_What is needed_
Extract the complete listing and output it unchanged.
■ ■ ■ ■
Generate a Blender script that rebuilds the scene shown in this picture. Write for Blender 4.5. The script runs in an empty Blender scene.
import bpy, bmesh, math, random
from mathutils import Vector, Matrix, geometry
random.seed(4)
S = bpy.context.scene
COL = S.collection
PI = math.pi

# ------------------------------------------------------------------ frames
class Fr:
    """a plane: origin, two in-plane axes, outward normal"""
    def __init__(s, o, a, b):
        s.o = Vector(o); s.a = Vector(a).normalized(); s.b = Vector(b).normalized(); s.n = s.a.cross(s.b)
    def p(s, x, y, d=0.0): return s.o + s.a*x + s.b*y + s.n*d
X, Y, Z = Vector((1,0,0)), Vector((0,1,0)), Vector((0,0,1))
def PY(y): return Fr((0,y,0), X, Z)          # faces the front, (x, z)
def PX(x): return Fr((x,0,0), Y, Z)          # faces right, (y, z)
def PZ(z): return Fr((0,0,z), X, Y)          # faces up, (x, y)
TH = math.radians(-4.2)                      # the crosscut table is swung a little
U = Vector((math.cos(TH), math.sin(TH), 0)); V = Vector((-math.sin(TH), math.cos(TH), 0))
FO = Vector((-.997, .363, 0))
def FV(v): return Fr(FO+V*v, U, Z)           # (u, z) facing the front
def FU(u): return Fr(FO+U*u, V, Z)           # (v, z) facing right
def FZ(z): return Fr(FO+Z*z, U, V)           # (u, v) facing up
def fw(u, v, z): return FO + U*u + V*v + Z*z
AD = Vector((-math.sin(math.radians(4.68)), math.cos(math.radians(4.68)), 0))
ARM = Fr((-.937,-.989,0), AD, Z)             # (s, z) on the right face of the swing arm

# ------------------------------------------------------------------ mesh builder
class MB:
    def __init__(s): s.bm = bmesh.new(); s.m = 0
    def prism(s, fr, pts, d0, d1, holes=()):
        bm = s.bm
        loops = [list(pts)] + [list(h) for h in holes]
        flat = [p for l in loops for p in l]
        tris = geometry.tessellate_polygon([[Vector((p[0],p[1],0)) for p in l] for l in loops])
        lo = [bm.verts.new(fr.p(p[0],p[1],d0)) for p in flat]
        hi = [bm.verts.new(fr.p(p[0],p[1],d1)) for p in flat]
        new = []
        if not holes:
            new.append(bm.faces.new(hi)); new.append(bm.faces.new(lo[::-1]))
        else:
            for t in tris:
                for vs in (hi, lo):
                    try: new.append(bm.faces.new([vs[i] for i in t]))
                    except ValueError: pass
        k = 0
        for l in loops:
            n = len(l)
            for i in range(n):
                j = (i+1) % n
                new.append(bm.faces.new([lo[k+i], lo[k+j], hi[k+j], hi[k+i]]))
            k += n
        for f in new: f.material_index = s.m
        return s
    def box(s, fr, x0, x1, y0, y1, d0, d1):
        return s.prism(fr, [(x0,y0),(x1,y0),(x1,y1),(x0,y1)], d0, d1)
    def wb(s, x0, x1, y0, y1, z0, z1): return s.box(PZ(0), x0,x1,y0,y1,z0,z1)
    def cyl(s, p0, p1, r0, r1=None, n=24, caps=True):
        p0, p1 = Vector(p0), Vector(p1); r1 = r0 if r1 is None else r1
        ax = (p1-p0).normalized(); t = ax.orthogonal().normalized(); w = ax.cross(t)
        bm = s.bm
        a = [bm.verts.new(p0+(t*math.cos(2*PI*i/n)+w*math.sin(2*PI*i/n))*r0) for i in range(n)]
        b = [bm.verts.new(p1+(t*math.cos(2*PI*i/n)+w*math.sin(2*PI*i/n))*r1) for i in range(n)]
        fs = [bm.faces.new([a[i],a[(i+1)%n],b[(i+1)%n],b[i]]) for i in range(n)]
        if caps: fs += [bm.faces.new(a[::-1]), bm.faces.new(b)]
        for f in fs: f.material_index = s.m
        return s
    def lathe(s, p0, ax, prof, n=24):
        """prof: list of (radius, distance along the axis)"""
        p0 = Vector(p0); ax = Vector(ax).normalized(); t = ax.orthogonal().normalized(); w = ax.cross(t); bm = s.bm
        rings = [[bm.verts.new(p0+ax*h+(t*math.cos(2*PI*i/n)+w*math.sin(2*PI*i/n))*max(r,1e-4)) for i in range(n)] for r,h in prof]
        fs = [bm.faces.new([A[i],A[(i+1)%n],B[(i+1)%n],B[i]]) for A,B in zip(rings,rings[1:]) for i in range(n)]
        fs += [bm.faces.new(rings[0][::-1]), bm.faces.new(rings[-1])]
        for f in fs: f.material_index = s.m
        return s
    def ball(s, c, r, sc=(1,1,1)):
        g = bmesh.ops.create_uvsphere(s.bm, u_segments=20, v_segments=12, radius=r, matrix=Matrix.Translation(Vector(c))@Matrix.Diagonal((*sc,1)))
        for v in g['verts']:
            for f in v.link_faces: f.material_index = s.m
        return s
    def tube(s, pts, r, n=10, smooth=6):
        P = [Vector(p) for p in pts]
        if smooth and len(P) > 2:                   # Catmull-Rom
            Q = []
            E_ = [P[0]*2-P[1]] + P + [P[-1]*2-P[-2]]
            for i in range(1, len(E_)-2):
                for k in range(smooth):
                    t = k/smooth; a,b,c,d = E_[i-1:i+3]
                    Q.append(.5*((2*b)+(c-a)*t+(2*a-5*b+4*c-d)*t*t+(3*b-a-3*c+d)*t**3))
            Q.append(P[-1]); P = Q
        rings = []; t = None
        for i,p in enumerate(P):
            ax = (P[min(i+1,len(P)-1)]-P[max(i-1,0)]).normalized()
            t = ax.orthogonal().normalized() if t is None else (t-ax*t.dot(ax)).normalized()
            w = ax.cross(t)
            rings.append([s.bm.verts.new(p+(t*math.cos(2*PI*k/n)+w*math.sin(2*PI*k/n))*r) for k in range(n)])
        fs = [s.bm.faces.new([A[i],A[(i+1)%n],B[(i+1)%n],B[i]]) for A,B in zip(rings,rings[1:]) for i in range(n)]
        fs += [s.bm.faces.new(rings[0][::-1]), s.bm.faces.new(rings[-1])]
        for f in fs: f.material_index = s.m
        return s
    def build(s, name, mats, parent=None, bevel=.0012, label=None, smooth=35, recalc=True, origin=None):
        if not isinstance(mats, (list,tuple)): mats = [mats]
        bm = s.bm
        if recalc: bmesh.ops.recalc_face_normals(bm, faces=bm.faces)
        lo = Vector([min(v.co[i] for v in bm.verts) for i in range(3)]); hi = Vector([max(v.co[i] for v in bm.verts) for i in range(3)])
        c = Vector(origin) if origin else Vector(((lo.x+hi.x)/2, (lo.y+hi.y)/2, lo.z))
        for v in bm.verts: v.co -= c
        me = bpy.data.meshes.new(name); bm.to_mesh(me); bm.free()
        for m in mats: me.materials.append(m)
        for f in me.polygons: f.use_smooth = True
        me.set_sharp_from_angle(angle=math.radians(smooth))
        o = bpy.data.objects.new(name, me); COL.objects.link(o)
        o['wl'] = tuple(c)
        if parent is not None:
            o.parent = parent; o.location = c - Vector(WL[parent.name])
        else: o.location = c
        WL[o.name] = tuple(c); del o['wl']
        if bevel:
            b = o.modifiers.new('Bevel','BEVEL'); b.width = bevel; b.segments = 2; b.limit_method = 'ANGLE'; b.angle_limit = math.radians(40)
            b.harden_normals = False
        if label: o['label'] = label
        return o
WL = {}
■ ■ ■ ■
_Answer to this problem_
Generate a Blender script that rebuilds the scene shown in this picture. Write for Blender 4.5. The script runs in an empty Blender scene.
import bpy, bmesh, math, random
from mathutils import Vector, Matrix, geometry
random.seed(4)
S = bpy.context.scene
COL = S.collection
PI = math.pi

# ------------------------------------------------------------------ frames
class Fr:
    """a plane: origin, two in-plane axes, outward normal"""
    def __init__(s, o, a, b):
        s.o = Vector(o); s.a = Vector(a).normalized(); s.b = Vector(b).normalized(); s.n = s.a.cross(s.b)
    def p(s, x, y, d=0.0): return s.o + s.a*x + s.b*y + s.n*d
X, Y, Z = Vector((1,0,0)), Vector((0,1,0)), Vector((0,0,1))
def PY(y): return Fr((0,y,0), X, Z)          # faces the front, (x, z)
def PX(x): return Fr((x,0,0), Y, Z)          # faces right, (y, z)
def PZ(z): return Fr((0,0,z), X, Y)          # faces up, (x, y)
TH = math.radians(-4.2)                      # the crosscut table is swung a little
U = Vector((math.cos(TH), math.sin(TH), 0)); V = Vector((-math.sin(TH), math.cos(TH), 0))
FO = Vector((-.997, .363, 0))
def FV(v): return Fr(FO+V*v, U, Z)           # (u, z) facing the front
def FU(u): return Fr(FO+U*u, V, Z)           # (v, z) facing right
def FZ(z): return Fr(FO+Z*z, U, V)           # (u, v) facing up
def fw(u, v, z): return FO + U*u + V*v + Z*z
AD = Vector((-math.sin(math.radians(4.68)), math.cos(math.radians(4.68)), 0))
ARM = Fr((-.937,-.989,0), AD, Z)             # (s, z) on the right face of the swing arm

# ------------------------------------------------------------------ mesh builder
class MB:
    def __init__(s): s.bm = bmesh.new(); s.m = 0
    def prism(s, fr, pts, d0, d1, holes=()):
        bm = s.bm
        loops = [list(pts)] + [list(h) for h in holes]
        flat = [p for l in loops for p in l]
        tris = geometry.tessellate_polygon([[Vector((p[0],p[1],0)) for p in l] for l in loops])
        lo = [bm.verts.new(fr.p(p[0],p[1],d0)) for p in flat]
        hi = [bm.verts.new(fr.p(p[0],p[1],d1)) for p in flat]
        new = []
        if not holes:
            new.append(bm.faces.new(hi)); new.append(bm.faces.new(lo[::-1]))
        else:
            for t in tris:
                for vs in (hi, lo):
                    try: new.append(bm.faces.new([vs[i] for i in t]))
                    except ValueError: pass
        k = 0
        for l in loops:
            n = len(l)
            for i in range(n):
                j = (i+1) % n
                new.append(bm.faces.new([lo[k+i], lo[k+j], hi[k+j], hi[k+i]]))
            k += n
        for f in new: f.material_index = s.m
        return s
    def box(s, fr, x0, x1, y0, y1, d0, d1):
        return s.prism(fr, [(x0,y0),(x1,y0),(x1,y1),(x0,y1)], d0, d1)
    def wb(s, x0, x1, y0, y1, z0, z1): return s.box(PZ(0), x0,x1,y0,y1,z0,z1)
    def cyl(s, p0, p1, r0, r1=None, n=24, caps=True):
        p0, p1 = Vector(p0), Vector(p1); r1 = r0 if r1 is None else r1
        ax = (p1-p0).normalized(); t = ax.orthogonal().normalized(); w = ax.cross(t)
        bm = s.bm
        a = [bm.verts.new(p0+(t*math.cos(2*PI*i/n)+w*math.sin(2*PI*i/n))*r0) for i in range(n)]
        b = [bm.verts.new(p1+(t*math.cos(2*PI*i/n)+w*math.sin(2*PI*i/n))*r1) for i in range(n)]
        fs = [bm.faces.new([a[i],a[(i+1)%n],b[(i+1)%n],b[i]]) for i in range(n)]
        if caps: fs += [bm.faces.new(a[::-1]), bm.faces.new(b)]
        for f in fs: f.material_index = s.m
        return s
    def lathe(s, p0, ax, prof, n=24):
        """prof: list of (radius, distance along the axis)"""
        p0 = Vector(p0); ax = Vector(ax).normalized(); t = ax.orthogonal().normalized(); w = ax.cross(t); bm = s.bm
        rings = [[bm.verts.new(p0+ax*h+(t*math.cos(2*PI*i/n)+w*math.sin(2*PI*i/n))*max(r,1e-4)) for i in range(n)] for r,h in prof]
        fs = [bm.faces.new([A[i],A[(i+1)%n],B[(i+1)%n],B[i]]) for A,B in zip(rings,rings[1:]) for i in range(n)]
        fs += [bm.faces.new(rings[0][::-1]), bm.faces.new(rings[-1])]
        for f in fs: f.material_index = s.m
        return s
    def ball(s, c, r, sc=(1,1,1)):
        g = bmesh.ops.create_uvsphere(s.bm, u_segments=20, v_segments=12, radius=r, matrix=Matrix.Translation(Vector(c))@Matrix.Diagonal((*sc,1)))
        for v in g['verts']:
            for f in v.link_faces: f.material_index = s.m
        return s
    def tube(s, pts, r, n=10, smooth=6):
        P = [Vector(p) for p in pts]
        if smooth and len(P) > 2:                   # Catmull-Rom
            Q = []
            E_ = [P[0]*2-P[1]] + P + [P[-1]*2-P[-2]]
            for i in range(1, len(E_)-2):
                for k in range(smooth):
                    t = k/smooth; a,b,c,d = E_[i-1:i+3]
                    Q.append(.5*((2*b)+(c-a)*t+(2*a-5*b+4*c-d)*t*t+(3*b-a-3*c+d)*t**3))
            Q.append(P[-1]); P = Q
        rings = []; t = None
        for i,p in enumerate(P):
            ax = (P[min(i+1,len(P)-1)]-P[max(i-1,0)]).normalized()
            t = ax.orthogonal().normalized() if t is None else (t-ax*t.dot(ax)).normalized()
            w = ax.cross(t)
            rings.append([s.bm.verts.new(p+(t*math.cos(2*PI*k/n)+w*math.sin(2*PI*k/n))*r) for k in range(n)])
        fs = [s.bm.faces.new([A[i],A[(i+1)%n],B[(i+1)%n],B[i]]) for A,B in zip(rings,rings[1:]) for i in range(n)]
        fs += [s.bm.faces.new(rings[0][::-1]), s.bm.faces.new(rings[-1])]
        for f in fs: f.material_index = s.m
        return s
    def build(s, name, mats, parent=None, bevel=.0012, label=None, smooth=35, recalc=True, origin=None):
        if not isinstance(mats, (list,tuple)): mats = [mats]
        bm = s.bm
        if recalc: bmesh.ops.recalc_face_normals(bm, faces=bm.faces)
        lo = Vector([min(v.co[i] for v in bm.verts) for i in range(3)]); hi = Vector([max(v.co[i] for v in bm.verts) for i in range(3)])
        c = Vector(origin) if origin else Vector(((lo.x+hi.x)/2, (lo.y+hi.y)/2, lo.z))
        for v in bm.verts: v.co -= c
        me = bpy.data.meshes.new(name); bm.to_mesh(me); bm.free()
        for m in mats: me.materials.append(m)
        for f in me.polygons: f.use_smooth = True
        me.set_sharp_from_angle(angle=math.radians(smooth))
        o = bpy.data.objects.new(name, me); COL.objects.link(o)
        o['wl'] = tuple(c)
        if parent is not None:
            o.parent = parent; o.location = c - Vector(WL[parent.name])
        else: o.location = c
        WL[o.name] = tuple(c); del o['wl']
        if bevel:
            b = o.modifiers.new('Bevel','BEVEL'); b.width = bevel; b.segments = 2; b.limit_method = 'ANGLE'; b.angle_limit = math.radians(40)
            b.harden_normals = False
        if label: o['label'] = label
        return o
WL = {}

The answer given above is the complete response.